NASHVILLE, Tenn. — The Nashville Predators couldn’t hold off a red-hot Vancouver Canucks squad Thursday night at Bridgestone Arena, falling 4–3 despite a strong showing from their depth lines and penalty killers.
The Predators opened the scoring just three minutes into the contest when Nino Niederreiter buried his first of the season off a crisp feed from Lawson Crouse. The Canucks, however, capitalized late as Leon Draisaitl evened things up with a wrister past Jake Allen at 19:12, giving Vancouver momentum heading into the intermission.
The middle frame saw both teams trade blows in quick succession. Vancouver took its first lead when Sam Reinhart converted on the power play, finishing a setup from Moritz Seider and Draisaitl.

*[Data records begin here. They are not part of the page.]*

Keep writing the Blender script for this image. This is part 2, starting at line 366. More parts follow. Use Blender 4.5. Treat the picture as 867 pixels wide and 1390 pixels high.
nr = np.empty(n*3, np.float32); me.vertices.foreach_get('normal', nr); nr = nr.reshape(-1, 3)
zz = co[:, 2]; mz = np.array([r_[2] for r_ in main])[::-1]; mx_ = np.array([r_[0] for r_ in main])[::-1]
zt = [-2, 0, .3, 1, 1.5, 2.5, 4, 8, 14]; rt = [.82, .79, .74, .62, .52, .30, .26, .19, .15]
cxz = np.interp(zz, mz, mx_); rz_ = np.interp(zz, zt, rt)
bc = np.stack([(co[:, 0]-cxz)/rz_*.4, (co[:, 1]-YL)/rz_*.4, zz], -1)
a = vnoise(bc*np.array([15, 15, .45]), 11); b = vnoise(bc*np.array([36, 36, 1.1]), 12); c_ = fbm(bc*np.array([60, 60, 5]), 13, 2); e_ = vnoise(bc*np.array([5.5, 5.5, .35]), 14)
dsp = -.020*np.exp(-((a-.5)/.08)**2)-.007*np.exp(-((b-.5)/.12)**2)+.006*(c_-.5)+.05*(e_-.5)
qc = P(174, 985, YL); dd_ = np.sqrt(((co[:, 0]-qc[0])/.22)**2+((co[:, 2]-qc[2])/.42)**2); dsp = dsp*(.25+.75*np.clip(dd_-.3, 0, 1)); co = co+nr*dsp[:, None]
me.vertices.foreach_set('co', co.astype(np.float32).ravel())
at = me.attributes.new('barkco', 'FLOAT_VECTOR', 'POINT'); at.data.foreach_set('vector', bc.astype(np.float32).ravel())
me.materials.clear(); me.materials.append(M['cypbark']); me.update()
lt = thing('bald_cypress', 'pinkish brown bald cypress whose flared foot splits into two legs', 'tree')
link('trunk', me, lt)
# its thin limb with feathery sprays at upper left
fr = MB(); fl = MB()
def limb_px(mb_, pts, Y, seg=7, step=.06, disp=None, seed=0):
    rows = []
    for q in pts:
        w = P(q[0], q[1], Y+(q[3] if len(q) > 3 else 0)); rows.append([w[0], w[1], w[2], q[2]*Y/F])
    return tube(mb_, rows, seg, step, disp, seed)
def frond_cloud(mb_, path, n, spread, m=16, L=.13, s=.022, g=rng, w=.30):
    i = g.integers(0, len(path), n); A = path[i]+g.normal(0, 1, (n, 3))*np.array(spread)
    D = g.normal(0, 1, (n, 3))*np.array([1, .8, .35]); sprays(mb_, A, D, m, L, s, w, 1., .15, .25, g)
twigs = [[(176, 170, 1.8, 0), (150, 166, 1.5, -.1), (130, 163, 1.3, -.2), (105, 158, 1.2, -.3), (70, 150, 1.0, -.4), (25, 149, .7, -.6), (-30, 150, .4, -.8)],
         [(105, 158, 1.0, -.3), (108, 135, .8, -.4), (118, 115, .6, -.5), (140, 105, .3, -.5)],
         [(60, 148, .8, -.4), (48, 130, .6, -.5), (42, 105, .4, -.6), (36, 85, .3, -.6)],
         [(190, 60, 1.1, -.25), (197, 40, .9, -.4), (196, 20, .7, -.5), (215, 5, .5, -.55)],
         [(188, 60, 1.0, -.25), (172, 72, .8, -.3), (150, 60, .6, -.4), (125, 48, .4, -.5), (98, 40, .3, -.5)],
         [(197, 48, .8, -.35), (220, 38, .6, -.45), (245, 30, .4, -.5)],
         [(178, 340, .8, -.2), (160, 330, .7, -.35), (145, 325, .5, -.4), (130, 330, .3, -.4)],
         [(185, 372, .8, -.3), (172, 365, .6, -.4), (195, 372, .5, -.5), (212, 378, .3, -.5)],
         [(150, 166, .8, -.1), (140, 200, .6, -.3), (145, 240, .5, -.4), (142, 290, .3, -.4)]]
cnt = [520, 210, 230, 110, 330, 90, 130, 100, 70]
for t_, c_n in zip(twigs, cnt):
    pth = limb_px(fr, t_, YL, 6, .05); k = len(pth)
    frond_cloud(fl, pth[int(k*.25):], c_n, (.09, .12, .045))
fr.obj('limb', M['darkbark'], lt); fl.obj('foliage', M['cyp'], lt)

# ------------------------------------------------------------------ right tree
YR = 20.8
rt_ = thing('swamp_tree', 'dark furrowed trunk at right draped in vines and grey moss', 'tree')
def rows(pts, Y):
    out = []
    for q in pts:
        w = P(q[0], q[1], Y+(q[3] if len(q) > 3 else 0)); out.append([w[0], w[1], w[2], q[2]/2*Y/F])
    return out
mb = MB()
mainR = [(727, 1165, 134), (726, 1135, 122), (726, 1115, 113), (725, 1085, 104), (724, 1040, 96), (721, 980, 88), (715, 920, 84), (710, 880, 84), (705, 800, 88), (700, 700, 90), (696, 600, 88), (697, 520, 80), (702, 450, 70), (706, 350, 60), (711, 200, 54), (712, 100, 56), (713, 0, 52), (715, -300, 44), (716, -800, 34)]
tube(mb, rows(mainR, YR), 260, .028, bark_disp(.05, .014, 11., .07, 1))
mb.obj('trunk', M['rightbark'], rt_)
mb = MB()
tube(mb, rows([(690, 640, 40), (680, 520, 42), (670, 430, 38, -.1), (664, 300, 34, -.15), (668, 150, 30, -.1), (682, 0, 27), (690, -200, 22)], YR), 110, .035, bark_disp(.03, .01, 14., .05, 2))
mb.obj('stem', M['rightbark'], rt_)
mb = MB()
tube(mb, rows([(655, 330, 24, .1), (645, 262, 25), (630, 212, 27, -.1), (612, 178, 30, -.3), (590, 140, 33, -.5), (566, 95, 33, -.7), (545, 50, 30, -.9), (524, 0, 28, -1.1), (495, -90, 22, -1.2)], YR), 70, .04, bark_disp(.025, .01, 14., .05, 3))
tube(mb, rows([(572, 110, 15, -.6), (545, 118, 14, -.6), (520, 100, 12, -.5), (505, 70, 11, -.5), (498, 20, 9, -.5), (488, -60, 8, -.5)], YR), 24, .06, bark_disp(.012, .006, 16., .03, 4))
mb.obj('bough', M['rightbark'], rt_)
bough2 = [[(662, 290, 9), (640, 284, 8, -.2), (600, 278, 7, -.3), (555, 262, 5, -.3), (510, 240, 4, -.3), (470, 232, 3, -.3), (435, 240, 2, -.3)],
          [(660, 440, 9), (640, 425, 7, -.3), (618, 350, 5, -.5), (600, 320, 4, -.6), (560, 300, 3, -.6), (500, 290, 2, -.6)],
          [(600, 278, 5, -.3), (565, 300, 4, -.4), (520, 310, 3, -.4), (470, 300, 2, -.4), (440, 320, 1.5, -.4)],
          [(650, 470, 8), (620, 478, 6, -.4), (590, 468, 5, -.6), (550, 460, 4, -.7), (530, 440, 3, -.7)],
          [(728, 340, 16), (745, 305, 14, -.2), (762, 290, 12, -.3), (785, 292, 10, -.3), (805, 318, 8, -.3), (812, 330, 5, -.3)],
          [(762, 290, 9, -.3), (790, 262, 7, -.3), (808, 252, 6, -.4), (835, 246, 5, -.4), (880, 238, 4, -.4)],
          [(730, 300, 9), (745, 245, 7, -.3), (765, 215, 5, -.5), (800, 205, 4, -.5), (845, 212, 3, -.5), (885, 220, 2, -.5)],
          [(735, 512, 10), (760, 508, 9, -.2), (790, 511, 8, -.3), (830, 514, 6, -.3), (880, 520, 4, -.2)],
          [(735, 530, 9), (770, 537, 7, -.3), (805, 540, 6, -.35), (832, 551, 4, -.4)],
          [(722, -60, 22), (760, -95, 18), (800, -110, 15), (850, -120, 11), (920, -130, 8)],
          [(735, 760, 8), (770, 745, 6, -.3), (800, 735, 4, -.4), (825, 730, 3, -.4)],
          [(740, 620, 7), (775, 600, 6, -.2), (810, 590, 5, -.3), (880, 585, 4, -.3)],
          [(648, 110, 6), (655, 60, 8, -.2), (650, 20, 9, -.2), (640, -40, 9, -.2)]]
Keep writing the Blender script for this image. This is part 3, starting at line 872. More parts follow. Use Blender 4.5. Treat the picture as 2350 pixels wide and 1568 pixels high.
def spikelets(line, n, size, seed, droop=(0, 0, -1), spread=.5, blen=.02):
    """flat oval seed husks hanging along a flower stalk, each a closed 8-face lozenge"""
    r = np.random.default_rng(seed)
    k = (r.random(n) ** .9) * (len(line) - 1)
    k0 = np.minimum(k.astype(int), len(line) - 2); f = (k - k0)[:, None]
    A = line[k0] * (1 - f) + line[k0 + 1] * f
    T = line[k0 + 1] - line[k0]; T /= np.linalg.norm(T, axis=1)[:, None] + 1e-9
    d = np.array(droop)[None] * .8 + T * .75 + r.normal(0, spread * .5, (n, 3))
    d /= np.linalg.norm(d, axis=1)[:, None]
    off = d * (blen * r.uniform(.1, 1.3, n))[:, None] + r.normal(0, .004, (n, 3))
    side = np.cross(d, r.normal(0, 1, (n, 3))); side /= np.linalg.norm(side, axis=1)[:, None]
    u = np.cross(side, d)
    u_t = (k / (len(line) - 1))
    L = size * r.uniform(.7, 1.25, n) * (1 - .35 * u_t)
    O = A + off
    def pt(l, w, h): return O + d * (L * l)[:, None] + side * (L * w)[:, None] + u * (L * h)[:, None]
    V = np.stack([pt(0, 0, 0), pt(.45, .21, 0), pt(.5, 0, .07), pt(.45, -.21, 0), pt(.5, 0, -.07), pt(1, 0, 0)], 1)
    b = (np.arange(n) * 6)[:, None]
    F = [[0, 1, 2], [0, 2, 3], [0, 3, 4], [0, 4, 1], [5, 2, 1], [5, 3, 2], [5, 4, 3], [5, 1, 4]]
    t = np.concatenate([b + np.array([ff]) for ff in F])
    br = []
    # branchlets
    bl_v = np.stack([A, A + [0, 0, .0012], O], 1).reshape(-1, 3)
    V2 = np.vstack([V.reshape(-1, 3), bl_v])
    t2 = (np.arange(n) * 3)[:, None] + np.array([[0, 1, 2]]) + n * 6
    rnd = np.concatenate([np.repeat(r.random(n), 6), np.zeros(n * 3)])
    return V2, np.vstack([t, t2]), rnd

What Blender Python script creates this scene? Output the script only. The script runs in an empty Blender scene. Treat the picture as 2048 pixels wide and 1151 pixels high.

But Nashville answered back swiftly — rookie Maxim Tsyplakov notched his first NHL goal at 17:15, finishing a smart feed from Ty Dellandrea.
Just 11 seconds later, Brian Dumoulin gave Nashville a brief 3–2 edge with a seeing-eye shot through traffic off passes from Reilly Smith and Nick Jensen.
However, the Canucks struck back late again, with Reinhart recording his second of the night at 19:31 — this time off a setup from Mark Stone — knotting the score at 3–3 heading into the final period.
A costly high-sticking penalty to Lawson Crouse early in the third gave Vancouver its opening. Defenseman Gustav Forsling made Nashville pay, blasting home a power-play goal at 8:33 that would stand as the winner.
The Predators pushed late, but Vancouver netminder Darcy Kuemper stood tall, stopping 20 of 23 shots to secure his sixth win of the year.
Jake Allen stopped 25 of 29 in net for Nashville, falling to 2–5–0 on the season.
Nashville went 0-for-2 on the power play, while Vancouver converted twice on six chances.
Attendance was a packed 18,000 at Bridgestone Arena, bringing in over $2.2 million in total game revenue.
Sam Reinhart (2G), Leon Draisaitl (1G, 1A), and Gustav Forsling (1G) were named the game’s three stars.
“We played with the right intent tonight,” said Predators head coach Lane Lambert. “But discipline hurt us. You can’t give that kind of power play six chances and expect to survive.”
“We’re right there in these games,” added Brian Dumoulin, who scored for the fourth time this season. “It’s small breakdowns, but they’re costing us points. We’ve got to tighten up.”